Why Don't I Capitalise god?
Laurie Montgomery asked me what I don't capitalise 'god' in the 'About Me' section of this blog. I appreciate the question - and while I don't have a firm rule about the grammar of names for the divine, some wider thoughts below: A note on God: I don’t think we can really talk about God. The name cannot begin to conceive of what ‘God’ might actually be. Woody Allen famously asserted that asking him about his belief or non-belief in God was pointless given that he couldn’t even get his typewriter to work. Dealing with small things is difficult enough without facing the deepest existential questions. Given that I don’t use a typewriter, I’ll risk just a little more theologising than Woody, but still bear in mind that whatever we say about God will be inadequate. My friend Pete Rollins writes beautifully about what he calls a/theism – the idea that our best ideas of God will fall short; by the same token, our most profound denials of God cannot come close to describing what Meaning is.
On the one hand, the notion that the Ground of all Being can be restricted to only having personal attributes makes God nothing more than a more powerful version of Santa Claus. On the other, the rejection of the idea of there being Something Beyond us seems to me to be rooted in disappointment with life at least as much as with a rigorous commitment to science, as many proponents of so-called ‘non-belief’ would want to say.

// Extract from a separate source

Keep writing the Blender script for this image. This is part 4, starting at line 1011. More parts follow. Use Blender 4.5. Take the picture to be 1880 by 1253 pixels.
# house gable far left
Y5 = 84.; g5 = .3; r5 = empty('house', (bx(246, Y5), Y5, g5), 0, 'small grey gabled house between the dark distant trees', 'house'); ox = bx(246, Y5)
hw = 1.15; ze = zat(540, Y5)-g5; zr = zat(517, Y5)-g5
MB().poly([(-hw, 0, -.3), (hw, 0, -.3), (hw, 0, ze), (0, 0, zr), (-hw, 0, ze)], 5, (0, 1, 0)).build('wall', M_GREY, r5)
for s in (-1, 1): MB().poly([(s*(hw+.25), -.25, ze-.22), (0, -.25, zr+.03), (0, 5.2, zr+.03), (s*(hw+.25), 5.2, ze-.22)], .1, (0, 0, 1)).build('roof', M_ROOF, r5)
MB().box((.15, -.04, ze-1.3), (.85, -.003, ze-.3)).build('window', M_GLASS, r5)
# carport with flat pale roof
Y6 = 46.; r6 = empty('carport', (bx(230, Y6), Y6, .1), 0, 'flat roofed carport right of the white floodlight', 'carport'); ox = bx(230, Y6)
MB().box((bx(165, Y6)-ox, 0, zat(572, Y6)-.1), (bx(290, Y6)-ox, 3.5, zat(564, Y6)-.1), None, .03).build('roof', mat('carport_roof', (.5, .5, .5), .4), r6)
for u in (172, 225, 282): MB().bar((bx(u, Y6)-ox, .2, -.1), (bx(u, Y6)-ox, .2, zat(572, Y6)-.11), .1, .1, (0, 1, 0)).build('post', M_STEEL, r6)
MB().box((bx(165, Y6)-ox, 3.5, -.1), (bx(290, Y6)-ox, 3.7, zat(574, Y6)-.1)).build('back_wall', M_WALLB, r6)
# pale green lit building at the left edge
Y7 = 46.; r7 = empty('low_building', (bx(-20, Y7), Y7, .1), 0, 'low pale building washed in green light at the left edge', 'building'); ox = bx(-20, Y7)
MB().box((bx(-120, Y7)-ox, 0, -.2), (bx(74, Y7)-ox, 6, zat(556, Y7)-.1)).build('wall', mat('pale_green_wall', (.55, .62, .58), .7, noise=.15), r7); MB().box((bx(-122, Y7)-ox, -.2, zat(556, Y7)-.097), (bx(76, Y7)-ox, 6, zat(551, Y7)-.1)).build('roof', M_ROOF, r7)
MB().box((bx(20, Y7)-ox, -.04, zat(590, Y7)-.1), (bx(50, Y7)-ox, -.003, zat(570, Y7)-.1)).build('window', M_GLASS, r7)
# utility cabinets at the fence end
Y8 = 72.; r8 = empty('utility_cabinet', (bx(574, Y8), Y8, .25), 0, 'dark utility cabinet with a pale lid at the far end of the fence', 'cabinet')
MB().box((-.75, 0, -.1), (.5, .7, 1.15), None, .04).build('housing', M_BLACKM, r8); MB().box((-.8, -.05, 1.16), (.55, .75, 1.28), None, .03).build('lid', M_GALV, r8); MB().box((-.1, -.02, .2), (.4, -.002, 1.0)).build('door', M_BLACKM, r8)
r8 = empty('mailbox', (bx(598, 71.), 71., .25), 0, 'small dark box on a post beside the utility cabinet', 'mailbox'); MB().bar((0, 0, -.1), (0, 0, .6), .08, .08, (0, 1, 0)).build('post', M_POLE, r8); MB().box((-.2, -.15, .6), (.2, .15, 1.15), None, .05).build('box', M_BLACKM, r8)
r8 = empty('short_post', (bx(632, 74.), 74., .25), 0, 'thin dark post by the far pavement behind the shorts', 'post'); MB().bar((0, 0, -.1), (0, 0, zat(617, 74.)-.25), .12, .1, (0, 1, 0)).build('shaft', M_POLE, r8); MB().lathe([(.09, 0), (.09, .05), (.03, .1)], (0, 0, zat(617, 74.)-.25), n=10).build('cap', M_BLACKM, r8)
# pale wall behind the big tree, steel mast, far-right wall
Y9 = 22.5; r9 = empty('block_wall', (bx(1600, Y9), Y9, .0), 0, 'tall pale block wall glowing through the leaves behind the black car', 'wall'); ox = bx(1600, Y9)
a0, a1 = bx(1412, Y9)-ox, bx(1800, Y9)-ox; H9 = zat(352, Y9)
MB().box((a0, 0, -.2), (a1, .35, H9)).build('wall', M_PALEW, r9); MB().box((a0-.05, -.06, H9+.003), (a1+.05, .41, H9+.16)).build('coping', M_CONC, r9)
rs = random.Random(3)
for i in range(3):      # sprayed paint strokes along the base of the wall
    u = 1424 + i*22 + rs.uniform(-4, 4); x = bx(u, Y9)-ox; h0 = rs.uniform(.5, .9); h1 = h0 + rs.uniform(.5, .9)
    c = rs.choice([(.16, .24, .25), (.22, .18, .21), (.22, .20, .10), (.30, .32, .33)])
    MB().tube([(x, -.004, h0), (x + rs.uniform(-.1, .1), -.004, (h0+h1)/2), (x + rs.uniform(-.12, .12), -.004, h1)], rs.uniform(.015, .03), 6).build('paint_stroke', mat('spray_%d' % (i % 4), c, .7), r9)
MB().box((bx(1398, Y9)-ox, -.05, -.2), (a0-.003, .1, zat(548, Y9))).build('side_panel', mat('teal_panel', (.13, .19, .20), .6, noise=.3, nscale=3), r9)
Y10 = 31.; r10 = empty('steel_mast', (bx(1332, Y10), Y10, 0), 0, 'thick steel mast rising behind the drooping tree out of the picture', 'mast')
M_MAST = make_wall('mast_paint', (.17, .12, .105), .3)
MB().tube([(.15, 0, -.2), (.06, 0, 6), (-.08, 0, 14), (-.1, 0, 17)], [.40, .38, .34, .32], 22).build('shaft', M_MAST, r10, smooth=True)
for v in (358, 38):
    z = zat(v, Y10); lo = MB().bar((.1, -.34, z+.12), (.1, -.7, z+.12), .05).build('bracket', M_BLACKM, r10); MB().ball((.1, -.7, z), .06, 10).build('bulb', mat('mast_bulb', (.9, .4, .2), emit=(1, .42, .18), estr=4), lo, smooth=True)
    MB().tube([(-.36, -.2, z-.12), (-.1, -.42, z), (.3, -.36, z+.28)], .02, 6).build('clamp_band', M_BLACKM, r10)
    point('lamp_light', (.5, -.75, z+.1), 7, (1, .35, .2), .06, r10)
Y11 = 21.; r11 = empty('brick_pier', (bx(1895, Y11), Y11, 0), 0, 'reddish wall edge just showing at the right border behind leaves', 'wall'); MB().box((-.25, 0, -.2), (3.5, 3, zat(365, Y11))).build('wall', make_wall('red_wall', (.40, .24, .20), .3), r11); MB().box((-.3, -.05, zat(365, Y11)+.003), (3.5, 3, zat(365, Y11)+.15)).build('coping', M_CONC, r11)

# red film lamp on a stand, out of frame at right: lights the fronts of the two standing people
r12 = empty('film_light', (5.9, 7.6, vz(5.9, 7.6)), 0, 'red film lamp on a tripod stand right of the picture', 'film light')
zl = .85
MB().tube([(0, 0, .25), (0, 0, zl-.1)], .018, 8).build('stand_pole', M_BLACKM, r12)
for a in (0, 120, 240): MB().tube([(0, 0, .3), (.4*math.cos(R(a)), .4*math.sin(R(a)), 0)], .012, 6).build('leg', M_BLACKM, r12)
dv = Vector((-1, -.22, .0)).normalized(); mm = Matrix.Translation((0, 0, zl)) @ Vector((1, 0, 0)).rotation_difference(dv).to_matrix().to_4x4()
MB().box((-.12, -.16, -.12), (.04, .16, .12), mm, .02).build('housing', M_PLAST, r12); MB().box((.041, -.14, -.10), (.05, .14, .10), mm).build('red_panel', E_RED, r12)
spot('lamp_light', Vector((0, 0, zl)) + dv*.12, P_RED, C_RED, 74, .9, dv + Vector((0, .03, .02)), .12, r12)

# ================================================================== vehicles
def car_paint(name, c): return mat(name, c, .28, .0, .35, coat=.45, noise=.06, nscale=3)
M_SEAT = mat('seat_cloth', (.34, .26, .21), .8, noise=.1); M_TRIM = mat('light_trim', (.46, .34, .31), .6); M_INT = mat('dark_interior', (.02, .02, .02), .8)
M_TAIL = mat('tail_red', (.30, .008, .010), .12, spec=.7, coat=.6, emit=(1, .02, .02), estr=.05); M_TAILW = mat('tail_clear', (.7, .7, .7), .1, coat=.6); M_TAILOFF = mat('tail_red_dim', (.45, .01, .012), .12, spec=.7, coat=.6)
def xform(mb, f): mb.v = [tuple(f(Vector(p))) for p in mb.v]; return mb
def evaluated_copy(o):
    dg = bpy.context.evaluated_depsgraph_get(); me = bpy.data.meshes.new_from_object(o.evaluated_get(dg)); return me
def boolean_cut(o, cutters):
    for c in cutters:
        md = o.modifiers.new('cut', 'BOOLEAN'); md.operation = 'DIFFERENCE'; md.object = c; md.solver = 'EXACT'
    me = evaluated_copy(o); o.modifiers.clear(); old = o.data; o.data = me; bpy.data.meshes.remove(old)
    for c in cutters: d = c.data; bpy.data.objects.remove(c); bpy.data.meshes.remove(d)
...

For the record, I don’t think God/god/G-d is a magician in the sky, nor a friendly but more capable universal grandfather. Nor do I think we came from nowhere and have nowhere to go. Talk about ‘God’ is always inadequate; it’s far too big a word that it can’t fail to destabilise any sentence that tries to contain it. The paradox is that I think we have to talk about God if we are to discover what it means to be human. So I apologise for the failure of my words to convey what I mean – and I hope you can trust that when I use the word ‘god’ I’m talking about something unimaginable. And that my assumption about this ‘God/god/g-d’ is simple: he, she or it is either made of love, or we’re in trouble.